You see, my problem isn't a race problem. I don't know if I have a problem at all. But if I have a problem at all it's that I work in a hotel, in the city, with locked doors - where I have to constantly be on watch for those who are looking to steal things that they feel entitled to. I have been sworn at, threatened, mocked, and lied to. I have chosen to trust people only to be shown that my bosses were right all along - that they would in fact damage the room and their prepaid card wouldn't cover the costs. But here I was, assuming that I had profiled this man not because he seemed out of place but because he was black.
We have become so sensitive in this country to race that when I make miscalculations - when I misjudge someone based on the way they look or dress or act when they are white, nothing is said about it. It is perfectly acceptable that I call out a guest when they are white due to their poor hygiene or personal style, but when the person is black it automatically becomes about race - even in my own mind. We return points, give money back, I cry, lessons are learned. When I call out anyone else, a simple sorry will suffice - in extreme cases a market item or a few extra points.
Take my coworker for instance. He is a black man and has worked for the hotel for over a decade and throughout that time he has had to kick many of his "own people" out of the hotel. On more times than I can count he is called out for being against "his own people" and as they leave I can see him wince as we hear "Uncle Tom" ring through the doors. His feelings hurt, his ego bruised - all because he is doing his job. He is kicking people out of the hotel for loitering. For being in a private place meant for those who have chosen to pay to stay there. Yet he is condemned by his "own people" for "acting white." He is punished for rising above.

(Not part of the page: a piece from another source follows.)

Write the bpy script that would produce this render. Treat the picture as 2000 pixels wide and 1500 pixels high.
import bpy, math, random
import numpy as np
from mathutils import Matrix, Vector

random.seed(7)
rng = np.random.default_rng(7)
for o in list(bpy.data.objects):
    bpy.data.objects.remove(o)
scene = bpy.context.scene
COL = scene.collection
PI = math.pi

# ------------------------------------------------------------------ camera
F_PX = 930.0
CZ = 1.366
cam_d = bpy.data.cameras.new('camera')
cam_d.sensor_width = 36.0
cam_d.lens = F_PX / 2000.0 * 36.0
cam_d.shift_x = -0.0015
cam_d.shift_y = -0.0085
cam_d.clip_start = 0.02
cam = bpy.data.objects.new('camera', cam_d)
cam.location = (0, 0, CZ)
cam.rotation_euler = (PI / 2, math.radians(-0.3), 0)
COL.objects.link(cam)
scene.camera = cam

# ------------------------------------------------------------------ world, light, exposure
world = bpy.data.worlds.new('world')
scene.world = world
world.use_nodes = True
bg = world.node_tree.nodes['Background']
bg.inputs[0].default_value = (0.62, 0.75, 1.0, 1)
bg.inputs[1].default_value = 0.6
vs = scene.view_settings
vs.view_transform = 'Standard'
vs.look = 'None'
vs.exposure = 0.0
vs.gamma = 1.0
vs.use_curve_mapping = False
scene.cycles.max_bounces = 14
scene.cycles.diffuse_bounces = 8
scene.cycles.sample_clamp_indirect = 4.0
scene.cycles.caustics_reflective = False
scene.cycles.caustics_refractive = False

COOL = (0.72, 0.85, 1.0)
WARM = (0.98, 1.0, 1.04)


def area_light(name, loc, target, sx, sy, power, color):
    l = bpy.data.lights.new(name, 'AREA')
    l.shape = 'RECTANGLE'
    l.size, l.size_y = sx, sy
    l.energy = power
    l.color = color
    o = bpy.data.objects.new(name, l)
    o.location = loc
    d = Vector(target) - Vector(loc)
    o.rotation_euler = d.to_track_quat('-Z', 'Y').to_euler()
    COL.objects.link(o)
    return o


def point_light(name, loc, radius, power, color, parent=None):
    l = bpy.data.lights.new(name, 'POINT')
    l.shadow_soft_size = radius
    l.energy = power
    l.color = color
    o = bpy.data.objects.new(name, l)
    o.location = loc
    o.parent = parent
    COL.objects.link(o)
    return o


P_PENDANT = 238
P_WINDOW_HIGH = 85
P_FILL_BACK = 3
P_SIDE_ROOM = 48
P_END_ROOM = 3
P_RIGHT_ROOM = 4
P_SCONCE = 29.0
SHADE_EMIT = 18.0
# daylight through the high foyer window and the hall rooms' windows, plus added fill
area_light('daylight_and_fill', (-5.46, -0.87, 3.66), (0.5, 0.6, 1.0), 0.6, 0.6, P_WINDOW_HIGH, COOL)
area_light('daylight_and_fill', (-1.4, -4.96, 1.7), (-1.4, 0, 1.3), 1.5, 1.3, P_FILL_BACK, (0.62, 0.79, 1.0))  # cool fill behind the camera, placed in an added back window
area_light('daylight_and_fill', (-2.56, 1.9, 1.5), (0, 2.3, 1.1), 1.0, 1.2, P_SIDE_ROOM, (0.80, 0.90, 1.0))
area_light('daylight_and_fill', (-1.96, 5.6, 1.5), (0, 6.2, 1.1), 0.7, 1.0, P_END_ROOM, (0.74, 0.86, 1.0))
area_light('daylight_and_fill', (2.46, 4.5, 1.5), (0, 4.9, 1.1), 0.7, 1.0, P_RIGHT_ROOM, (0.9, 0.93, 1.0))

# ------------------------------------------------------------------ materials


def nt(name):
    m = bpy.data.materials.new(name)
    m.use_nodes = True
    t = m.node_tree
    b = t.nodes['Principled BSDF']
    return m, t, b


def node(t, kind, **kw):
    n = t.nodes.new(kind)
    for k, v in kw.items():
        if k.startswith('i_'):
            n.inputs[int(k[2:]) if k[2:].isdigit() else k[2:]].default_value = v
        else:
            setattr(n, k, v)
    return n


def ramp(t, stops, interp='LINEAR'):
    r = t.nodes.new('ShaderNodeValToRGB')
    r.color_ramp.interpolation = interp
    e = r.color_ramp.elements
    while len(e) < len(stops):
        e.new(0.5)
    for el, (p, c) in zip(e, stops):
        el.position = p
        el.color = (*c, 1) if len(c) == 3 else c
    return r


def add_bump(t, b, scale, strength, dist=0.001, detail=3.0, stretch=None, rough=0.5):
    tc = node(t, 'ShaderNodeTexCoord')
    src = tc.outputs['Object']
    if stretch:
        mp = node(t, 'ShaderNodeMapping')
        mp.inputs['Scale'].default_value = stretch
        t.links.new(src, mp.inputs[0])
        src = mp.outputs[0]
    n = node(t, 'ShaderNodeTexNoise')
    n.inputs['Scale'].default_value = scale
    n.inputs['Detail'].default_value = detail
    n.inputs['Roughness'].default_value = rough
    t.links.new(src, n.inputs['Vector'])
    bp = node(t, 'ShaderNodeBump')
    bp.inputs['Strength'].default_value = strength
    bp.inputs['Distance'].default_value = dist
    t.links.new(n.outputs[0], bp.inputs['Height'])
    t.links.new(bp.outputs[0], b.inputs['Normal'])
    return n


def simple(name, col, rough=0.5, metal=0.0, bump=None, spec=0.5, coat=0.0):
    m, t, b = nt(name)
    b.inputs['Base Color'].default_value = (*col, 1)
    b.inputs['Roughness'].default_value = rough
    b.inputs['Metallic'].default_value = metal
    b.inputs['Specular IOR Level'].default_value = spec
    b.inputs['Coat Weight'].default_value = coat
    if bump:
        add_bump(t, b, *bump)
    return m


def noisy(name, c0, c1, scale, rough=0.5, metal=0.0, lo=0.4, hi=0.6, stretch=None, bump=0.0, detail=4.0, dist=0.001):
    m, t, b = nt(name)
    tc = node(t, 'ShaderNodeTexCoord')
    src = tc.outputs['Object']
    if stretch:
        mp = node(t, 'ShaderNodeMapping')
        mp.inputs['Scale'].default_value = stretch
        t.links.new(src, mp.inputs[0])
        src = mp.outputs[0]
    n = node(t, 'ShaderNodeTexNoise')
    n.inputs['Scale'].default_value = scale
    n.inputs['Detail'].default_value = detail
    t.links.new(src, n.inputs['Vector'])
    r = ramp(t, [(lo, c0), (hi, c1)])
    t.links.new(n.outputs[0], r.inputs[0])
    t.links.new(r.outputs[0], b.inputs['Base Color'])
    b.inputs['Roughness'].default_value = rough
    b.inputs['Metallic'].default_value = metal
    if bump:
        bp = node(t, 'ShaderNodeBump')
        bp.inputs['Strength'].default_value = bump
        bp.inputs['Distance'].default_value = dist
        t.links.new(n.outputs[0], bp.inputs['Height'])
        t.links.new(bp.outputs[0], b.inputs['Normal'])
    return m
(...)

As if we aren't all our own people. As if the main reasons we disagree isn't due to cultural differences rather than pigmentation. But here I was, thinking I was racist, because society had told me that I must be. Here I was crying hysterically in the back office because I had picked out a guest simply for being black, when really - I hadn't. I had done nothing of the sort.
I picked him because in the sea of guests he was out of place, plain and simple. Were my actions justified? Absolutely not. Should wearing a du-rag make you a target of speculation? No. Should heading back to pick up some bananas from the bar area set off red flags from the desk? Nope. Am I wrong? Yes. Am I racist? Not a chance.
I'm a white woman who has been told that I am racist if ever I call out someone of the opposite color. Should I make the mistake of misjudging someone based on anything to do with anything else they should show to me, it must always come back to that simple question "What color are they?" To which, if I reply black, I am automatically racist. I hate it. I really do.